*AIM:*
Find all the lines with "empty" and gather them.

*DATA SEGMENT:*
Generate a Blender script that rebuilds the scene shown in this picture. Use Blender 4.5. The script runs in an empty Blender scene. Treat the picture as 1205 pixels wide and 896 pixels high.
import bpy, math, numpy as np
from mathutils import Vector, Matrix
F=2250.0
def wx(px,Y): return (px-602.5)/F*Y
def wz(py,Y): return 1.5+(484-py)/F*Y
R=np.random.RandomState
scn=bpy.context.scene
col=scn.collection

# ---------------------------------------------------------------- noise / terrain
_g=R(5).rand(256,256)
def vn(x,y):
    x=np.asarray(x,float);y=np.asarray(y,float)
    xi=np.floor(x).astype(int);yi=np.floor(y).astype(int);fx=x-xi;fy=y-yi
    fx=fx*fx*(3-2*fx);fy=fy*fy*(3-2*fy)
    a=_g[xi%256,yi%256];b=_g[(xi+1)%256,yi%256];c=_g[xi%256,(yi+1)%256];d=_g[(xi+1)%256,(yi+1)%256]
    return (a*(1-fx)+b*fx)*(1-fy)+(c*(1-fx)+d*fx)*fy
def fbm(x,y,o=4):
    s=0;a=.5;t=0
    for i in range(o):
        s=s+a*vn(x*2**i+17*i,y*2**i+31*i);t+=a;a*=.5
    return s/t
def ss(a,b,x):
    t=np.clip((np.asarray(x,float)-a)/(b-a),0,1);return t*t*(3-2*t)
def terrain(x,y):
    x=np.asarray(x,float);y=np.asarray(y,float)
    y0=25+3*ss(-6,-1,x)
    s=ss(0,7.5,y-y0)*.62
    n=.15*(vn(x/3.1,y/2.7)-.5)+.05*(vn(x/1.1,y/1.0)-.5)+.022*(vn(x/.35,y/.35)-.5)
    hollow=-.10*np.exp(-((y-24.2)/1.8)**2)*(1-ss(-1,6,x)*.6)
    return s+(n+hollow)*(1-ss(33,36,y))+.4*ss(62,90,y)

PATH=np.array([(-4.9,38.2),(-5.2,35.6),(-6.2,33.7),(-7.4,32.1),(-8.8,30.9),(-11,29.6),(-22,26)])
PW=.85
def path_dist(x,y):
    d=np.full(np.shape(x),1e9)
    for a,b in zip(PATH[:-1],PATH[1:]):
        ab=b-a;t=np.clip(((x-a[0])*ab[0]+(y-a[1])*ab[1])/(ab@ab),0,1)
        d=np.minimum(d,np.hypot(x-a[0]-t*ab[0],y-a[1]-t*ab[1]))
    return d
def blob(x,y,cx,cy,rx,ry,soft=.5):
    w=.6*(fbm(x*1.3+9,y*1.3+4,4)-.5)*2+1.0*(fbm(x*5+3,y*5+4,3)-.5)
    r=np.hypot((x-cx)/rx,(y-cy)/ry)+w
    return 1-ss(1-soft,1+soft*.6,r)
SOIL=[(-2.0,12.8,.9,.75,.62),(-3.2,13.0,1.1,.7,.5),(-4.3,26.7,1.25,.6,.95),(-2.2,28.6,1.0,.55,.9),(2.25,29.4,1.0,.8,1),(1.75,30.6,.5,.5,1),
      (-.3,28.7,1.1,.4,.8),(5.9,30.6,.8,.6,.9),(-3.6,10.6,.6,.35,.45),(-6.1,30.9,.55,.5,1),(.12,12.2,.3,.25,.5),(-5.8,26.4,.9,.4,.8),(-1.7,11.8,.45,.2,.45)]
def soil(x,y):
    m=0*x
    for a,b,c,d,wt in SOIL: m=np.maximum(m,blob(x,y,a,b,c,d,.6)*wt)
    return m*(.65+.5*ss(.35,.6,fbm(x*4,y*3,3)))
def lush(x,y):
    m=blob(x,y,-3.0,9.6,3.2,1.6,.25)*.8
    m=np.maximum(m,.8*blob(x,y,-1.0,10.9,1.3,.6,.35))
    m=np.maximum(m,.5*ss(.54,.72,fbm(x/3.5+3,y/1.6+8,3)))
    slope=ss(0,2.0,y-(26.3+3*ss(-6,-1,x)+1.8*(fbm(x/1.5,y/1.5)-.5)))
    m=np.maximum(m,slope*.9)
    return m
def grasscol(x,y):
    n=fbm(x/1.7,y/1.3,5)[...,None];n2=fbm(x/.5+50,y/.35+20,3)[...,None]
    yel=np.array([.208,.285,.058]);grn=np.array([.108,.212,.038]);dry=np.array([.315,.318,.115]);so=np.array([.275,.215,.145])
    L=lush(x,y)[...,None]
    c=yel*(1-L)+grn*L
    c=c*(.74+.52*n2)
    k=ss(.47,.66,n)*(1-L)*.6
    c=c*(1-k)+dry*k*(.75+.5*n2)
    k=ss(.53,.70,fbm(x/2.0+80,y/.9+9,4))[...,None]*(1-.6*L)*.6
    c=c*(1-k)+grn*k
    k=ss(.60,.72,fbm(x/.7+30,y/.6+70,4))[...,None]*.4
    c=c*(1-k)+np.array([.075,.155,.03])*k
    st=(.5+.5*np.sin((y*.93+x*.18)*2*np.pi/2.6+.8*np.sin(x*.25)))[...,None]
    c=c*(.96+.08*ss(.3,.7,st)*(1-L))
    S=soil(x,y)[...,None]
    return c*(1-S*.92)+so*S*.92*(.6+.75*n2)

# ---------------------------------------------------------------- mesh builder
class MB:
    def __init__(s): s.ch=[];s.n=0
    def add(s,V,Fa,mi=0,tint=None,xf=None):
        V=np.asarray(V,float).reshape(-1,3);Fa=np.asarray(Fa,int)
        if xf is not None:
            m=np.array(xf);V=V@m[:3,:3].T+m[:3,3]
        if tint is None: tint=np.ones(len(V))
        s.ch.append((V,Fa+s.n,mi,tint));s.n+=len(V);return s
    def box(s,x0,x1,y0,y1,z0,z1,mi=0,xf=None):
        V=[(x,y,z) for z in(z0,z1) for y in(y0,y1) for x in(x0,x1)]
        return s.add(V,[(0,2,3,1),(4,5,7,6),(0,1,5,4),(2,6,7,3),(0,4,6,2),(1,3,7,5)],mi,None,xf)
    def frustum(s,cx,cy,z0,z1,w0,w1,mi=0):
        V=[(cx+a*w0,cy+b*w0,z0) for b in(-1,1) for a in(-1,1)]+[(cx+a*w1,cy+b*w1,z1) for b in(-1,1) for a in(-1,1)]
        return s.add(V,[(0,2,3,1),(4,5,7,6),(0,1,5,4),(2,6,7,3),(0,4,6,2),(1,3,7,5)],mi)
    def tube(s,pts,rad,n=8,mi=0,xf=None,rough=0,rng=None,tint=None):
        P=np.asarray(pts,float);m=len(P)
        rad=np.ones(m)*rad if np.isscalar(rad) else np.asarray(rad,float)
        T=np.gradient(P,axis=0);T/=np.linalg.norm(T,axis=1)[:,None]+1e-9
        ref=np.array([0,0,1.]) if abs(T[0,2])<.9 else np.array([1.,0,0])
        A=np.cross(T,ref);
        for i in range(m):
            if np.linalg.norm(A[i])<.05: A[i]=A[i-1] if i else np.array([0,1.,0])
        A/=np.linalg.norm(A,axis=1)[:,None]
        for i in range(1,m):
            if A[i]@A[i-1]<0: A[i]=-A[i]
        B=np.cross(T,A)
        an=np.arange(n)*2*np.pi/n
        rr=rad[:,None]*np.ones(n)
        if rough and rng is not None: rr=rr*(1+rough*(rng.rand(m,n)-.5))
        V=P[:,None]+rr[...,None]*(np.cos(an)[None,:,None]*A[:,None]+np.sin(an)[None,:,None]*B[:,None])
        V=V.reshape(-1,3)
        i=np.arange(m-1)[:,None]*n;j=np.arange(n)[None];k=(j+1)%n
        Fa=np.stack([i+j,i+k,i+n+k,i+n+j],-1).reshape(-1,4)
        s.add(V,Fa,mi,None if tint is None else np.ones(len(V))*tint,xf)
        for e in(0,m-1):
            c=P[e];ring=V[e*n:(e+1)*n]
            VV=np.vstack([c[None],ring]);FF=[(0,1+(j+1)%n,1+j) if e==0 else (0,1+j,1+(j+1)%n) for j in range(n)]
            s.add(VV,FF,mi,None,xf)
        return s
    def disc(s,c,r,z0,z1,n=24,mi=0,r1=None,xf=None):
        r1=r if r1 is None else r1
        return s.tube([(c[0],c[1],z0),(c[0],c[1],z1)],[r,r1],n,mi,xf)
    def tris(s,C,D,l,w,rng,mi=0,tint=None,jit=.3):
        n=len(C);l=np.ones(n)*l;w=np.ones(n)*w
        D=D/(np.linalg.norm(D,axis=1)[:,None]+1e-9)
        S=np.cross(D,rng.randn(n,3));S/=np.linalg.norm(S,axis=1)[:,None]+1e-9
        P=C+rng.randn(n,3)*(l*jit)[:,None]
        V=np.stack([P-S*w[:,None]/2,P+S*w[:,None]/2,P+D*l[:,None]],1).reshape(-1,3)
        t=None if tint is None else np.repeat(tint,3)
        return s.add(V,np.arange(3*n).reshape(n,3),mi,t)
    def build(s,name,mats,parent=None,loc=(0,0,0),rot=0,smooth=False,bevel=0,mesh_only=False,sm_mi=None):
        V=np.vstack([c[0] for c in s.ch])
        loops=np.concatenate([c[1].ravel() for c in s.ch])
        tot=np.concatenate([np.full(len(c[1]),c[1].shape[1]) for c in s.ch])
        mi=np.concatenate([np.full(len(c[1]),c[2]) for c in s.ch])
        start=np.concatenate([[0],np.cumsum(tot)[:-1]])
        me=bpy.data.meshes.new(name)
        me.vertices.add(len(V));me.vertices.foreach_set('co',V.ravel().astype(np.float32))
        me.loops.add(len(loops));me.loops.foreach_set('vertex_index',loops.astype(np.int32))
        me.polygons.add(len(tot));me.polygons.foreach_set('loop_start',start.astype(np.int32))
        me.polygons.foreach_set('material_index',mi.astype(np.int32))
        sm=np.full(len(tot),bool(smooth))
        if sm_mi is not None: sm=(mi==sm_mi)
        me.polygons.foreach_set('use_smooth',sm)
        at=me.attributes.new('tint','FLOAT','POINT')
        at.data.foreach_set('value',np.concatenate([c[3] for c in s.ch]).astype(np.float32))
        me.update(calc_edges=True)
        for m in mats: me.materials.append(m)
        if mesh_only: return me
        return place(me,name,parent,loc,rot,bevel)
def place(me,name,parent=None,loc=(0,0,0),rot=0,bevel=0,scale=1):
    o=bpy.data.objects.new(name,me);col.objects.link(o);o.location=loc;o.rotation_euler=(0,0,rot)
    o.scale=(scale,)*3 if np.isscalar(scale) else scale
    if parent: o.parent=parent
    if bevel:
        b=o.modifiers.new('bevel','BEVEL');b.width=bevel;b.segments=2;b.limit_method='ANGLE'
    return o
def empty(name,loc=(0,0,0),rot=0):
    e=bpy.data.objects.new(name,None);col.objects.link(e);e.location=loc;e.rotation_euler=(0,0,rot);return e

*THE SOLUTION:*
Generate a Blender script that rebuilds the scene shown in this picture. Use Blender 4.5. The script runs in an empty Blender scene. Treat the picture as 1205 pixels wide and 896 pixels high.
def empty(name,loc=(0,0,0),rot=0):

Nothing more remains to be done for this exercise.